In March, Evans has been reprimanded by the Council after using his government email and staff to offer his position to help possible clients. On June 21, his Georgetown home was raided by the FBI, while a federal general jury continues its investigation of Evans, who has not been charged with any crime.
“I am not here to say that in retrospect I could not have acted better,” Evans began in his opening statement at the Tuesday meeting. “I could have. I am not here to say that I did not deserve some of the criticism that has been levied at me. I certainly do. And I am not here to say that your or anyone asking questions is not proper.
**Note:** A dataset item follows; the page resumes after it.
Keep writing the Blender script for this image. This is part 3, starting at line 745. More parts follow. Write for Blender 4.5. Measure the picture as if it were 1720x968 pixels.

It is. … I simply ask for a pause to slow this rush to judgment until all the facts are known and my side is heard,” said Evans, the District’s longest serving Council member. “When all is reviewed and known, you will see my actions — while not becoming — are far from that which has been reported or suggested.”
Evans, calm and measured, sat on the head of a conference table with most Council members seated on either side. Evans was not under oath, which caused Council members Kenyan McDuffie, Brianne Nadeau, Brandon Todd and Robert White to depart before questioning began.
Evans wanted his colleagues to stick to questions about the report issued by the Washington Metropolitan Area Transit Authority board, which he chaired and from which he stepped down, that stated there was “a pattern of conduct in which Evans attempted to and did help his friends and clients and served their interests, rather than the interests of WMATA.”
For his part, Evans called the report “sloppy” and unfairly influencing Council members’ decision to consider removing him as Finance chair. When asked about specific accusations of conflicts of interest, Evans often responded after a pause to reflect: “I don’t recall that happening … not to my recollection.”
When Council member Vincent Gray asked questions — “What did the $50,000 retainer fee pay for?” — about Evans’s consulting business, Evans answered that it was a retainer for clients to ask him any questions about lots of issues of concern to them. Gray asked, “Like what issues?”
Evans answered, “I can’t give specifics. That would be a breach of confidence.”
Amid the questioning, Council members Charles Allen and David Grosso affirmed they want Evans to lose his chairmanship of the Finance committee. Allen said: “As elected officials, we don’t have a right to committees. We don’t have a right to chair committees. This is about safeguarding the public institution and safeguarding the public’s interest.” A combative Grosso added: “Slowing down now is completely unacceptable … there’s lots of questions … and enough smoke here.”
Soon enough, the meeting adjourned, and Evans walked to his office, not taking questions from the press. During the same time, according to the Washington Post, white-collar defense attorney Abbe Lowell was in the District Building.
The D.C. Council will be investigating Evans over its summer recess.